Another older yelp review with a bit added….

It was three o’clock on a Saturday, and the regular crowd shuffled in. There was lots of old men next to me,  making love to their surowa kielbasa with Sousie piwnym.

That was the scene.  I tend to go to DDD during off hours to avoid crowds but it looks like there is no lull here.  There was a short wait list and 5 of us were seated within 15 minutes of arriving.

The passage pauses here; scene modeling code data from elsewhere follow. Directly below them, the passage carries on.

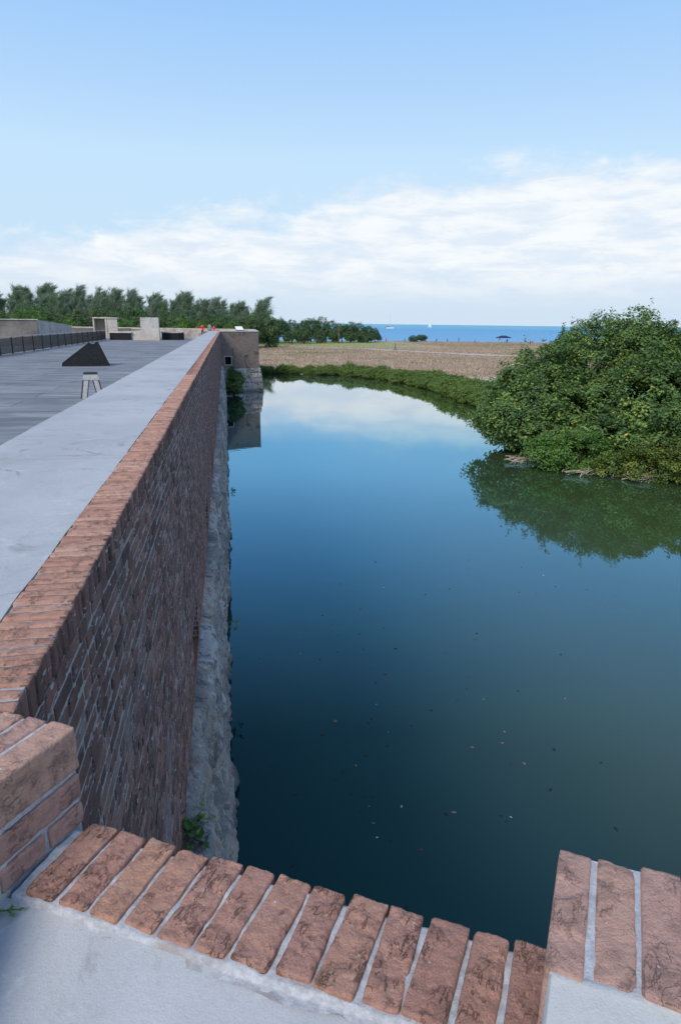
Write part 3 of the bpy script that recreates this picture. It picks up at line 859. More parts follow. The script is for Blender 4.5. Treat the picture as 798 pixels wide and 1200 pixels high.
yy_ = np.concatenate([np.arange(0.6, 9, 0.03), np.arange(9, 25, 0.07), np.arange(25, Y1 + 0.3, 0.2)])
P, T = talus(np.stack([0 * yy_ + XF - 0.012, yy_], -1), np.stack([0 * yy_ + 1, 0 * yy_], -1), ZB, 5, 0, 60, 0.36, 0.15)
link('stone_base', grid_mesh('stone_base', P[::-1], T[::-1], M['stone']), wall)

# ------------------------------------------------------------------ near parapet with its embrasure
U = np.array([0.888, -0.459, 0.0]); NV = np.array([0.459, 0.888, 0.0])
A_ = np.array([-0.355, 1.299, 0.0]); B_ = np.array([0.536, 0.838, 0.0])
par = empty('parapet', (0, 0, 0))
tag(par, 'low brick parapet in the foreground with a notch between two raised ends', 'parapet')
ZS = WZ - 1.10; ZM = WZ - 0.855
axis = R(30.0)                     # bricks point this far right of the long wall's run
rzb = -axis                        # brick long side along local y
nb = 13; Lrow = 1.003
mb = MB()
wds = np.array([0.072, 0.071, 0.068, 0.072, 0.073, 0.068, 0.075, 0.072, 0.075, 0.070, 0.076, 0.070, 0.066]); wds = wds / wds.sum() * Lrow
t0 = 0.0
tones_s = [0.55, 0.35, 0.82, 0.62, 0.5, 0.42, 0.55, 0.3, 0.6, 0.5, 0.2, 0.55, 0.12]
for i in range(nb):
    w = wds[i]; c = A_ + U * (t0 + w / 2) - NV * 0.098
    v, f = rough_brick(w - 0.0095 + rng.normal(0, 0.001), 0.200 + rng.normal(0, 0.004), 0.10, 0.0042, 40 + i, 0.0055, 0.0042, 0.0036, 40)
    v = place(v, (c[0] + 0.008, c[1], ZS - 0.047 + rng.normal(0, 0.0018)), rzb + rng.normal(0, 0.02))
    mb.add(v, f, tones_s[i]); t0 += w
mb.build('sill', M['sill_brick'], par, smooth=True)


def quad_strip(a, b_, inner, z0, z1):
    """prism between the line a-b and the same line moved inwards"""
    return [tuple((a - NV * inner)[:2]), tuple((b_ - NV * inner)[:2]), tuple(b_[:2]), tuple(a[:2])]


# mortar bed: grid so its surface is lumpy
na, nbq = 150, 44
P = np.zeros((na, nbq, 3))
for i in range(na):
    for j in range(nbq):
        P[i, j] = A_ + U * (Lrow * (i / (na - 1)) * 1.03 - 0.015) - NV * (0.006 + 0.216 * j / (nbq - 1))
nz = fbm(P.reshape(-1, 3) * 30, 4, 77).reshape(na, nbq)
P[:, :, 2] = ZS - 0.0045 + 0.006 * nz - 0.012 * (np.linspace(0, 1, nbq)[None, :] > 0.93) - 0.03 * (np.linspace(0, 1, nbq)[None, :] < 0.03)
P[:, -1, :2] += (0.014 * fbm(P[:, -1] * 14, 3, 5))[:, None] * NV[None, :2]
link('mortar_bed', grid_mesh('mortar_bed', P[::-1], None, M['mortar']), par)

# concrete floor of the notch, edge rounding up to the bricks
nx_, ny_ = 70, 60
P = np.zeros((nx_, ny_, 3))
for i in range(nx_):
    for j in range(ny_):
        P[i, j] = A_ + U * (-0.9 + 2.6 * i / (nx_ - 1)) - NV * (0.205 + 1.9 * (j / (ny_ - 1)) ** 1.6)
dd = np.linspace(0, 1, ny_)[None, :] ** 1.6 * 1.9
P[:, :, 2] = ZS - 0.016 - 0.010 * (1 - np.exp(-dd / 0.12)) + 0.005 * fbm((P * [3, 3, 0]).reshape(-1, 3), 3, 31).reshape(nx_, ny_)
P[:, 0, :2] += (0.012 * fbm(P[:, 0] * 11, 3, 15))[:, None] * NV[None, :2]
link('floor_slab', grid_mesh('floor_slab', P[::-1], None, M['floor']), par)

# parapet body under the sill down into the water
mb = MB()
a0 = A_ - U * 3.4; b0 = B_ + U * 3.0
mb.prism([tuple((a0 - NV * 1.2)[:2]), tuple((b0 - NV * 1.2)[:2]), tuple((b0 - NV * 0.012)[:2]), tuple((a0 - NV * 0.012)[:2])], -1.0, ZS - 0.055)
mb.build('core', M['fort_brick'], par)


def merlon(corner, du, length, top_widths, top_len, tones_, axis_rz, seed, plaster_in):
    """raised end beside the notch. du = +1 runs right from the corner, -1 runs left"""
    g = empty('merlon', (0, 0, 0)); g.parent = par
    ax_v = np.array([-math.sin(axis_rz), math.cos(axis_rz), 0.0])          # brick long axis, outwards
    mb = MB(); t_ = 0.0
    for i, w in enumerate(top_widths):
        c = corner + U * du * (t_ + w / 2 - (0.004 if i == 0 else 0)) - ax_v * (top_len / 2)
        fine = 0.0052 if i < 4 else 0.012
        v, f = rough_brick(w - 0.0075 + rng.normal(0, 0.001), top_len + rng.normal(0, 0.003), 0.102, fine, seed + i, 0.0045, 0.0026, 0.0022, 36)
        v = place(v, (c[0], c[1], ZM - 0.051 + rng.normal(0, 0.0015)), axis_rz + rng.normal(0, 0.008))
        mb.add(v, f, tones_[i % len(tones_)]); t_ += w
    # courses of the jamb below the top row
    jam = corner - ax_v * 0.0
    zc = ZM - 0.102 - 0.014
    for cidx, (hh, ls) in enumerate(((0.060, [top_len - 0.004]), (0.053, [0.096, top_len - 0.112]))):
        tt_ = 0.0
        for L in ls:
            c = corner - ax_v * (tt_ + L / 2) + U * du * 0.047
            v, f = rough_brick(0.094, L, hh, 0.0052, seed + 30 + cidx * 3 + int(tt_ * 100), 0.0045, 0.0026, 0.0022, 36)
            v = place(v, (c[0], c[1], zc - hh / 2), axis_rz)
            mb.add(v, f, 0.25 + 0.2 * cidx); tt_ += L + 0.012
        zc -= hh + 0.0135
    mb.build('brickwork', M['merlon_brick'], g, smooth=True)
    # mortar body a few millimetres behind the faces
    mb = MB()
    k = 0.004
    p0 = corner + U * du * 0.007 - ax_v * 0.006; p1 = corner + U * du * (length) - ax_v * k
    p2 = p1 - ax_v * (top_len - 2 * k); p3 = p0 - ax_v * (top_len - 2 * k)
    poly = [tuple(x[:2]) for x in ((p0, p1, p2, p3) if du < 0 else (p0, p3, p2, p1))]
    mb.prism(poly, ZS - 0.08, ZM - 0.0045)
    mb.build('mortar', M['mortar'], g)
    # plaster capping behind the brick row
    n1, n2 = 70, 26
    P = np.zeros((n1, n2, 3))
    L0 = top_len - 0.012
    for i in range(n1):
        for j in range(n2):
            P[i, j] = corner + U * du * (0.010 + (length - 0.01) * (i / (n1 - 1)) ** 2) - ax_v * (L0 + 0.75 * (j / (n2 - 1)) ** 1.5)
    rag = 0.020 * fbm(P[:, 0] * 9, 3, seed) + 0.010
    P[:, 0, :] += rag[:, None] * ax_v[None]
    P[:, :, 2] = ZM - 0.004 + 0.004 * fbm(P.reshape(-1, 3) * [5, 5, 0], 3, seed).reshape(n1, n2)
    P[:, 0, 2] -= 0.014; P[:, 1, 2] += 0.002
    # rounded arris down the jamb
    side = []
    for (off, dz) in ((0.008, -0.003), (0.005, -0.010), (0.0045, -0.06), (0.005, -0.15), (0.005, -0.27)):
        r_ = P[0].copy(); r_ += U * du * (off - 0.010) ; r_[:, 2] += dz; side.append(r_ + 0.003 * fbm(r_ * 12, 2, seed)[:, None] * U[None])
    Q = np.concatenate([np.stack(side[::-1], 0), P], 0)
    link('plaster', grid_mesh('plaster', Q if du < 0 else Q[::-1], None, M['plaster']), g)
    return g


C1 = A_ + np.array([0.0, 0.012, 0])
merlon(C1, -1, 3.2, [0.072, 0.060, 0.062] + [0.062] * 46, 0.225, [0.85, 0.45, 0.75, 0.5, 0.65, 0.9, 0.3], -R(32), 200, 0.2)
C2 = np.array([0.530, 0.825, 0.0])
merlon(C2, 1, 2.8, [0.058, 0.064, 0.066] + [0.063] * 40, 0.235, [0.62, 0.75, 0.55, 0.4, 0.8], -R(32.5), 300, 0.24)

# ------------------------------------------------------------------ far bastion
bas = empty('bastion', (0, 0, 0))
tag(bas, 'square-cornered brick bastion on a stone foot at the far end of the wall', 'bastion')
E0 = np.array([XF - 0.02, Y1]); E1 = np.array([3.40, 71.0]); E2 = np.array([3.9, 92.0]); E3 = np.array([-40.0, 112.0])
ub = (E1 - E0) / np.linalg.norm(E1 - E0); nb_ = np.array([ub[1], -ub[0]])
ZBB = WZ - 4.62; ZBT = WZ - 0.93
Lf = np.linalg.norm(E1 - E0)
# flank face with its loophole
w0, w1, h0, h1 = 0.42, 1.12, WZ - 4.18, WZ - 3.42
mb = MB()
def fpt(s_, z_, o_=0.0):
    p_ = E0 + ub * s_ + nb_ * o_; return (p_[0], p_[1], z_)
for s0, s1, z0, z1 in ((0, w0, ZBB, ZBT), (w1, Lf, ZBB, ZBT), (w0, w1, ZBB, h0), (w0, w1, h1, ZBT)):
    mb.add([fpt(s0, z0), fpt(s1, z0), fpt(s1, z1), fpt(s0, z1)], [(0, 1, 2, 3)])
mb.add([(E1[0], E1[1], ZBB), (E2[0], E2[1], ZBB), (E2[0], E2[1], ZBT), (E1[0], E1[1], ZBT)], [(0, 1, 2, 3)])
mb.add([(E2[0], E2[1], ZBB), (E3[0], E3[1], ZBB), (E3[0], E3[1], ZBT), (E2[0], E2[1], ZBT)], [(0, 1, 2, 3)])
mb.build('brick_wall', M['bastion_brick'], bas)
mb = MB()
for s0, s1, z0, z1 in ((w0 - 0.09, w0 - 0.002, h0, h1 + 0.10), (w1 + 0.002, w1 + 0.09, h0, h1 + 0.10), (w0 - 0.002, w1 + 0.002, h1 + 0.002, h1 + 0.10), (w0 - 0.12, w1 + 0.12, h0 - 0.10, h0 - 0.004)):
    mb.add([fpt(s0, z0, .02), fpt(s1, z0, .02), fpt(s1, z1, .02), fpt(s0, z1, .02), fpt(s0, z0, -.05), fpt(s1, z0, -.05), fpt(s1, z1, -.05), fpt(s0, z1, -.05)],
           [(0, 1, 2, 3), (4, 7, 6, 5), (0, 4, 5, 1), (2, 6, 7, 3), (0, 3, 7, 4), (1, 5, 6, 2)])
mb.build('window_surround', M['rubble'], bas)
mb = MB(); dp = -0.7
mb.add([fpt(w0, h0), fpt(w1, h0), fpt(w1, h0, dp), fpt(w0, h0, dp)], [(0, 1, 2, 3)]); mb.add([fpt(w0, h1), fpt(w1, h1), fpt(w1, h1, dp), fpt(w0, h1, dp)], [(3, 2, 1, 0)])
mb.add([fpt(w0, h0), fpt(w0, h0, dp), fpt(w0, h1, dp), fpt(w0, h1)], [(0, 1, 2, 3)]); mb.add([fpt(w1, h0), fpt(w1, h0, dp), fpt(w1, h1, dp), fpt(w1, h1)], [(3, 2, 1, 0)])
mb.add([fpt(w0, h0, dp), fpt(w1, h0, dp), fpt(w1, h1, dp), fpt(w0, h1, dp)], [(0, 1, 2, 3)])
wn = mb.build('window', M['black'], bas)
mb = MB()
for t in (0.33, 0.66): mb.tube([fpt(w0 + (w1 - w0) * t, h0, -0.12), fpt(w0 + (w1 - w0) * t, h1, -0.12)], 0.022)
mb.build('bar', M['black_metal'], wn)
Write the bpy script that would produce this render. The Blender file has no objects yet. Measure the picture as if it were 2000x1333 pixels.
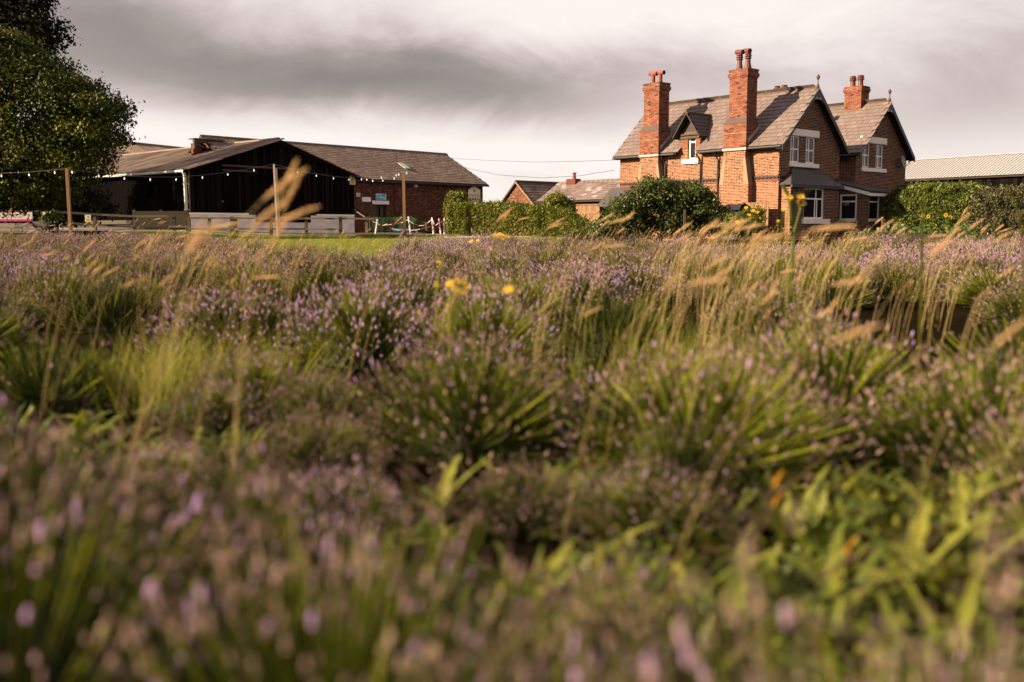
import bpy, math, random
import numpy as np
from mathutils import Vector, Matrix, noise
random.seed(7); RNG = np.random.default_rng(7)
R = math.radians
scene = bpy.context.scene
COL = scene.collection

# ------------------------------------------------------------------ camera
CAM = Vector((0.0, 0.0, 1.0)); PITCH = math.atan((666.5 - 448) / 1944.0); FPX = 1944.0
cd = bpy.data.cameras.new('camera'); cam = bpy.data.objects.new('camera', cd); COL.objects.link(cam)
cam.location = CAM; cam.rotation_euler = (R(90) - PITCH, 0, 0)
cd.lens = 35; cd.sensor_width = 36; cd.clip_start = 0.05; cd.clip_end = 9000
cd.dof.use_dof = True; cd.dof.focus_distance = 35; cd.dof.aperture_fstop = 1.2; cd.dof.aperture_blades = 9
scene.camera = cam
# ------------------------------------------------------------------ exposure
scene.view_settings.view_transform = 'Standard'; scene.view_settings.look = 'None'
scene.view_settings.exposure = 1.75; scene.view_settings.gamma = 1.0; scene.view_settings.use_curve_mapping = False
scene.cycles.max_bounces = 6; scene.cycles.transparent_max_bounces = 8
scene.cycles.sample_clamp_indirect = 4
# ------------------------------------------------------------------ sun
SUN = Vector((-0.97, -0.24, 0)).normalized(); ELEV = R(26)
SUN = Vector((SUN.x * math.cos(ELEV), SUN.y * math.cos(ELEV), math.sin(ELEV)))
sl = bpy.data.lights.new('sun', 'SUN'); sl.energy = 5.0; sl.angle = R(0.6); sl.color = (1.0, 0.80, 0.55)
so = bpy.data.objects.new('sun', sl); COL.objects.link(so)
so.rotation_euler = SUN.to_track_quat('Z', 'Y').to_euler(); so.location = (-30, -10, 30)

# ------------------------------------------------------------------ node helpers
class NT:
    def __init__(s, tree): s.t = tree; s.n = tree.nodes; s.l = tree.links
    def new(s, typ, **kw):
        n = s.n.new(typ)
        for k, v in kw.items(): setattr(n, k, v)
        return n
    def set(s, sock, v):
        if hasattr(v, 'is_linked') or isinstance(v, bpy.types.NodeSocket): s.l.new(v, sock)
        else: sock.default_value = v
    def m(s, op, a, b=0.0, c=0.0, clamp=False):
        n = s.new('ShaderNodeMath', operation=op); n.use_clamp = clamp
        s.set(n.inputs[0], a); s.set(n.inputs[1], b)
        if op in ('MULTIPLY_ADD', 'SMOOTH_MIN'): s.set(n.inputs[2], c)
        return n.outputs[0]
    def noise(s, vec, scale, detail=3, rough=0.5, dist=0.0):
        n = s.new('ShaderNodeTexNoise'); s.set(n.inputs['Vector'], vec)
        n.inputs['Scale'].default_value = scale; n.inputs['Detail'].default_value = detail
        n.inputs['Roughness'].default_value = rough; n.inputs['Distortion'].default_value = dist
        return n.outputs['Fac']
    def ramp(s, fac, stops, mode='LINEAR'):
        n = s.new('ShaderNodeValToRGB'); s.set(n.inputs[0], fac); e = n.color_ramp.elements
        n.color_ramp.interpolation = mode
        while len(e) < len(stops): e.new(0.5)
        for i, (p, c) in enumerate(stops):
            e[i].position = p; e[i].color = (c[0], c[1], c[2], 1)
        return n.outputs[0]
    def mix(s, f, a, b, mode='MIX'):
        n = s.new('ShaderNodeMix', data_type='RGBA', blend_type=mode)
        s.set(n.inputs[0], f)
        for i, v in ((6, a), (7, b)):
            if isinstance(v, tuple): n.inputs[i].default_value = (v[0], v[1], v[2], 1)
            else: s.set(n.inputs[i], v)
        return n.outputs[2]

# ------------------------------------------------------------------ sky
W = bpy.data.worlds.new('World'); scene.world = W; W.use_nodes = True
t = NT(W.node_tree); t.n.clear()
sky = t.new('ShaderNodeTexSky', sky_type='NISHITA'); sky.sun_disc = False
sky.sun_elevation = ELEV; sky.sun_rotation = math.atan2(SUN.x, SUN.y)
tc = t.new('ShaderNodeTexCoord'); sep = t.new('ShaderNodeSeparateXYZ'); t.l.new(tc.outputs['Generated'], sep.inputs[0])
dx, dy, dz = sep.outputs
az = t.m('ARCTAN2', dx, dy)                       # 0 ahead, + to the right
el = t.m('ARCSINE', dz)
# slow cloud relief, stretched flat towards the horizon like a cloud deck seen from below
cmb = t.new('ShaderNodeCombineXYZ')
den = t.m('ADD', t.m('MAXIMUM', dz, 0.0), 0.34)
t.set(cmb.inputs[0], t.m('DIVIDE', dx, den)); t.set(cmb.inputs[1], t.m('DIVIDE', dy, den)); cmb.inputs[2].default_value = 3.3
deck = cmb.outputs[0]
n1 = t.noise(deck, 1.0, 6, 0.52, 0.4); n2 = t.noise(deck, 3.2, 7, 0.6, 0.5); n3 = t.noise(deck, 0.22, 2, 0.5)
waz = t.m('ADD', az, t.m('MULTIPLY', t.m('SUBTRACT', n1, 0.5), 0.30))
wel = t.m('ADD', el, t.m('MULTIPLY', t.m('SUBTRACT', n2, 0.5), 0.075))
def blob(a0, e0, ra, re, tilt=0.0):
    da = t.m('SUBTRACT', waz, a0); de = t.m('SUBTRACT', wel, e0)
    de = t.m('ADD', de, t.m('MULTIPLY', da, tilt))
    q = t.m('ADD', t.m('POWER', t.m('ABSOLUTE', t.m('DIVIDE', da, ra)), 2.0), t.m('POWER', t.m('ABSOLUTE', t.m('DIVIDE', de, re)), 2.0))
    return t.m('EXPONENT', t.m('MULTIPLY', q, -1.0))
# (px, py, az radius, el radius, tilt, amplitude): broad cloud masses
SKYB = [(1000, 300, 1.05, .42, 0, .16), (420, 125, .36, .048, .05, -.44), (740, 172, .24, .034, .0, -.34), (150, 60, .30, .06, 0, -.08),
        (600, 285, .60, .042, .02, .26), (1050, 60, .30, .055, 0, .10), (1450, 20, .40, .06, 0, .20),
        (1850, 215, .22, .06, -.1, -.22), (1150, 215, .22, .05, .1, -.06), (1150, 390, .6, .05, 0, .14), (1900, 70, .2, .05, 0, -.05)]
def P2(px, py): return math.atan((px - 1000) / FPX), math.atan((448 - py) / FPX)
v = t.m('MULTIPLY_ADD', n1, 0.34, 0.485)
v = t.m('ADD', v, t.m('MULTIPLY', t.m('SUBTRACT', n2, 0.5), 0.40))
for (px, py, ra, re, tilt, amp) in SKYB:
    a0, e0 = P2(px, py)
    v = t.m('ADD', v, t.m('MULTIPLY', blob(a0, e0, ra, re, tilt), amp))
ccol = t.ramp(v, [(0.0, (0.21, 0.175, 0.160)), (0.35, (0.38, 0.32, 0.292)), (0.6, (0.63, 0.525, 0.505)), (0.8, (0.86, 0.755, 0.725)), (1.0, (1.02, 0.925, 0.87))])
bg1 = t.new('ShaderNodeBackground'); t.l.new(ccol, bg1.inputs[0]); bg1.inputs[1].default_value = 0.302
bg2 = t.new('ShaderNodeBackground'); t.l.new(sky.outputs[0], bg2.inputs[0]); bg2.inputs[1].default_value = 0.05
mx = t.new('ShaderNodeMixShader'); mx.inputs[0].default_value = 0.06
t.l.new(bg1.outputs[0], mx.inputs[1]); t.l.new(bg2.outputs[0], mx.inputs[2])
wo = t.new('ShaderNodeOutputWorld'); t.l.new(mx.outputs[0], wo.inputs[0])

# ------------------------------------------------------------------ materials
MATS = {}
def mat(name, stops, rough=0.8, nscale=6, namt=0.25, bump=0.0, bscale=40, spec=0.3, transl=0.0, metal=0.0, rnd=0.0,
        dirt=None, coat=0.0, stretch=None):
    """colour = ramp(tone attribute + noise + per-instance random)"""
    m_ = bpy.data.materials.new(name); m_.use_nodes = True; t = NT(m_.node_tree); t.n.clear()
    out = t.new('ShaderNodeOutputMaterial'); b = t.new('ShaderNodeBsdfPrincipled')
    g = t.new('ShaderNodeNewGeometry'); pos = g.outputs['Position']
    if stretch:
        mp = t.new('ShaderNodeMapping'); t.l.new(pos, mp.inputs[0]); mp.inputs['Scale'].default_value = stretch; pos = mp.outputs[0]
    at = t.new('ShaderNodeAttribute', attribute_name='tone'); f = at.outputs['Fac']
    if namt: f = t.m('ADD', f, t.m('MULTIPLY', t.m('SUBTRACT', t.noise(pos, nscale, 4, 0.6), 0.5), namt * 2))
    if rnd:
        oi = t.new('ShaderNodeObjectInfo'); f = t.m('ADD', f, t.m('MULTIPLY', t.m('SUBTRACT', oi.outputs['Random'], 0.5), rnd))
    if len(stops) == 1: stops = [(0, tuple(c * 0.8 for c in stops[0])), (1, tuple(min(1, c * 1.2) for c in stops[0]))]
    c = t.ramp(f, stops)
    if dirt:
        dcol, dscale, damt = dirt
        fac = t.m('MULTIPLY', t.m('SUBTRACT', t.noise(pos, dscale, 5, 0.65), 0.45, clamp=True), damt, clamp=True)
        c = t.mix(fac, c, dcol)
    t.l.new(c, b.inputs['Base Color'])
    b.inputs['Roughness'].default_value = rough; b.inputs['Specular IOR Level'].default_value = spec
    b.inputs['Metallic'].default_value = metal
    if coat: b.inputs['Coat Weight'].default_value = coat
    if bump:
        bn = t.new('ShaderNodeBump'); bn.inputs['Strength'].default_value = bump; bn.inputs['Distance'].default_value = 0.02
        t.l.new(t.noise(pos, bscale, 4, 0.6), bn.inputs['Height']); t.l.new(bn.outputs[0], b.inputs['Normal'])
    sh = b.outputs[0]
    if transl:
        tr = t.new('ShaderNodeBsdfTranslucent'); t.l.new(t.mix(1.0, c, (1.0, 0.95, 0.5), 'MULTIPLY'), tr.inputs[0])
        ms = t.new('ShaderNodeMixShader'); ms.inputs[0].default_value = transl
        t.l.new(sh, ms.inputs[1]); t.l.new(tr.outputs[0], ms.inputs[2]); sh = ms.outputs[0]
    t.l.new(sh, out.inputs[0])
    MATS[name] = m_
    return m_
def emat(name, col, st):
    m_ = bpy.data.materials.new(name); m_.use_nodes = True; t = NT(m_.node_tree); t.n.clear()
    out = t.new('ShaderNodeOutputMaterial'); e = t.new('ShaderNodeEmission'); e.inputs[0].default_value = (*col, 1); e.inputs[1].default_value = st
    t.l.new(e.outputs[0], out.inputs[0]); return m_
def glassmat():
    m_ = bpy.data.materials.new('window_glass'); m_.use_nodes = True; t = NT(m_.node_tree)
    b = t.n['Principled BSDF']; b.inputs['Base Color'].default_value = (0.012, 0.012, 0.018, 1)
    b.inputs['Roughness'].default_value = 0.06; b.inputs['Specular IOR Level'].default_value = 0.6
    return m_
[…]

I agree with many other reviews about  the no nonsense attitude of the waitstaff.  It’s not a bad thing.  If you want traditional Polish food served traditionally, you got it!  Goblets, bowls and plates are slammed down throughout the meal, but in an efficient and endearing way. I mean, they carry 5 or 6 glasses at a time on a tray and I needed two hands just to lift it up to my mouth.

Big Heavy Beer
Big Heavy Beer

Any place that makes 6 soups a day is a friend of mine. I had two..the dill pickle and the chicken noodle.  Based on the DDD endorsement and other ratings of the pickle soup I expected a bit more but it was good.  The chicken noodle soup was straight forward and delicious and somewhere around $2.50.

Dill Pickle Soup
Dill Pickle Soup

Five of us tried the cabbage rolls and five of us were happy.  The tomato sauce was simple and tart.  The cabbage was cooked but not soggy.  The filling was zachwycający (delicious). Even the beans and mashed potato fit the theme perfectly….simple, traditional and homey.

Cabbage Rolls
Cabbage Rolls

The Surowa kielbasa with Sousie piwnym is sausage with beer sauce.  The kielbasa was tasty, seasoned well and big and the  sauce was a nice,  heartwarming compliment. The kraut, however, stole the show.

pv kiel
Surowa kielbasa with Sousie piwnym

I was talking to Davy, who sure liked the gravy…..the Hungarian pancake was over the top.   I saw it on DDD and thought Guy was pulling tricks on me. He wasn’t.  Everything was done exactly as described on the show and the flavours were rich. This dish was phenomenal.  Even bite was different but with an underlying sameness that was delicious.  From an authenticity perspective, pork vs beef  is a mundane argument when the seasoning and complexity of the dish is so incredible.

pv stew
Hungarian pancake-

The biggest disappointment was the pierogi.  They were rather bland and overcooked. This may be a difference of opinion, but I prefer a softer dumpling, not one with a crunchy exterior.  They were decent but not what I had hoped for.

Pierogi
Pierogi

Dessert was two crepes, one apple and one cheese.  I ordered this  because the waitress said they were both homemade.  Apple was great.  Cheese was a bit chalky and wasn’t helped by the sour cream.  Some of the tasty apple compote on the side would of been a better balance in regards to taste and flavour.

My Take

Portions are plentiful and the food is good. The menu is diverse enough to appeal to any combination of people you choose to dine with.  Just don’t expect too many smiles, except for the mischievous…..ok, creepy dolls which adorn the walls. Polish Village cafe…..we’re all in the mood for a melody and you got us feeling alright.

Oh, la la la,  di da da
La la, di da da da dum.

Verdict

Despite the pierogi, this place still gets 5 Guyz!